** begin **

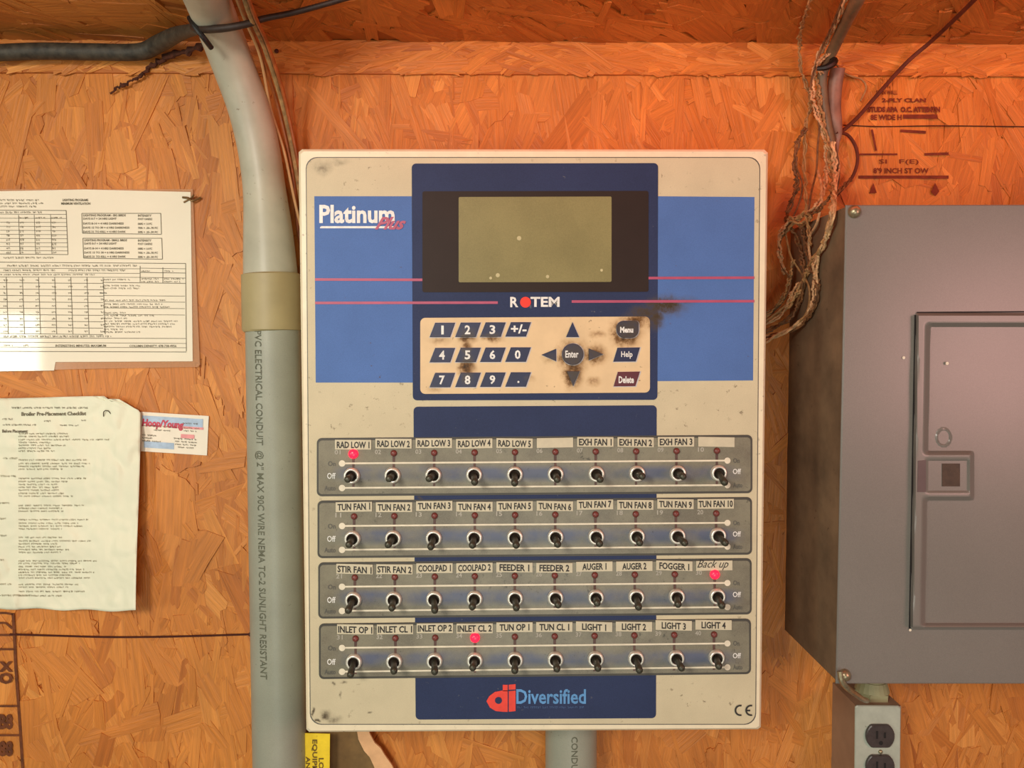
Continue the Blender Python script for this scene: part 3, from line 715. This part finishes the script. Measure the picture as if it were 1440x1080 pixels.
# hanging bundle
def clear_cabinet(pts):
    o_ = []
    for (x, y, d) in pts:
        need = .8-467*.667/max(x-720, 370)+.008 if x > 1098 else 0
        o_.append((x, y, d+max(0, min(.125, need)-d)*smooth(235, 300, y)))
    return o_
def twisted(pts, r, mt, parent, pitch=.021, n=14):
    r *= .78; wr = random.Random(int(pts[0][0]*7+len(pts)))
    path = pxpath(clear_cabinet(pts), n); L = 0; A = []; B = []
    for i, p in enumerate(path):
        if i: L += (path[i]-path[i-1]).length
        t = (path[min(i+1, len(path)-1)]-path[max(i-1, 0)]).normalized(); s = t.cross(Vector((0, -1, 0))).normalized(); u = s.cross(t)
        a = L/pitch*2*math.pi*.5; o_ = (s*math.cos(a)+u*math.sin(a))*r*.95
        jj = Vector((wr.gauss(0, .0005), wr.gauss(0, .0005), 0)); A.append(p+o_*wr.uniform(.8,1.5)+jj); B.append(p-o_*wr.uniform(.8,1.9)+jj)
    bm = bmesh.new(); tube(A, r, 6, bm); tube(B, r, 6, bm)
    return obj('wire', bm, mt, parent, smooth=True)
q0 = P(1165, 92, .03)
hb = thing('wire_bundle', 'dusty tangled bundle of twisted wires hanging between the control box and the breaker cabinet', 'wires', (q0.x, 0, q0.z))
WIREM = [DUSTY, mat('dusty_wire_pale', C(196,156,112), .7, var=.45, vs_=200), mat('dusty_wire_dark', C(112,74,40), .75, var=.5, vs_=150)]
LOOSE = [([(1170,190,.03),(1180,230,.03),(1176,262,.034),(1174,300,.04),(1163,330,.044),(1148,360,.046),(1134,382,.044)], .0010),
 ([(1192,-20,.14),(1172,32,.09),(1158,62,.05),(1148,90,.04),(1140,120,.03),(1146,150,.03),(1152,178,.03),(1150,205,.03),(1148,240,.03),(1140,275,.034),(1136,310,.038)], .0010),
 ([(1105,330,.034),(1112,360,.036),(1124,380,.038),(1138,405,.042),(1134,440,.042),(1110,462,.038),(1066,482,.03)], .0010),
 ([(1150,240,.03),(1156,270,.034),(1150,310,.038),(1138,335,.04),(1140,365,.044),(1148,385,.044),(1147,418,.044),(1130,450,.042),(1100,468,.036),(1066,474,.03)], .0012),
 ([(1118,230,.026),(1128,260,.028),(1122,290,.032),(1108,318,.034),(1096,345,.034),(1100,375,.034),(1112,395,.036),(1100,425,.034),(1068,455,.03)], .0009)]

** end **

Task goal: All of the material above should be reproduced exactly, except the pictures.

Solution to this task:
Continue the Blender Python script for this scene: part 3, from line 715. This part finishes the script. Measure the picture as if it were 1440x1080 pixels.
# hanging bundle
def clear_cabinet(pts):
    o_ = []
    for (x, y, d) in pts:
        need = .8-467*.667/max(x-720, 370)+.008 if x > 1098 else 0
        o_.append((x, y, d+max(0, min(.125, need)-d)*smooth(235, 300, y)))
    return o_
def twisted(pts, r, mt, parent, pitch=.021, n=14):
    r *= .78; wr = random.Random(int(pts[0][0]*7+len(pts)))
    path = pxpath(clear_cabinet(pts), n); L = 0; A = []; B = []
    for i, p in enumerate(path):
        if i: L += (path[i]-path[i-1]).length
        t = (path[min(i+1, len(path)-1)]-path[max(i-1, 0)]).normalized(); s = t.cross(Vector((0, -1, 0))).normalized(); u = s.cross(t)
        a = L/pitch*2*math.pi*.5; o_ = (s*math.cos(a)+u*math.sin(a))*r*.95
        jj = Vector((wr.gauss(0, .0005), wr.gauss(0, .0005), 0)); A.append(p+o_*wr.uniform(.8,1.5)+jj); B.append(p-o_*wr.uniform(.8,1.9)+jj)
    bm = bmesh.new(); tube(A, r, 6, bm); tube(B, r, 6, bm)
    return obj('wire', bm, mt, parent, smooth=True)
q0 = P(1165, 92, .03)
hb = thing('wire_bundle', 'dusty tangled bundle of twisted wires hanging between the control box and the breaker cabinet', 'wires', (q0.x, 0, q0.z))
WIREM = [DUSTY, mat('dusty_wire_pale', C(196,156,112), .7, var=.45, vs_=200), mat('dusty_wire_dark', C(112,74,40), .75, var=.5, vs_=150)]
LOOSE = [([(1170,190,.03),(1180,230,.03),(1176,262,.034),(1174,300,.04),(1163,330,.044),(1148,360,.046),(1134,382,.044)], .0010),
 ([(1192,-20,.14),(1172,32,.09),(1158,62,.05),(1148,90,.04),(1140,120,.03),(1146,150,.03),(1152,178,.03),(1150,205,.03),(1148,240,.03),(1140,275,.034),(1136,310,.038)], .0010),
 ([(1105,330,.034),(1112,360,.036),(1124,380,.038),(1138,405,.042),(1134,440,.042),(1110,462,.038),(1066,482,.03)], .0010),
 ([(1150,240,.03),(1156,270,.034),(1150,310,.038),(1138,335,.04),(1140,365,.044),(1148,385,.044),(1147,418,.044),(1130,450,.042),(1100,468,.036),(1066,474,.03)], .0012),
 ([(1118,230,.026),(1128,260,.028),(1122,290,.032),(1108,318,.034),(1096,345,.034),(1100,375,.034),(1112,395,.036),(1100,425,.034),(1068,455,.03)], .0009)]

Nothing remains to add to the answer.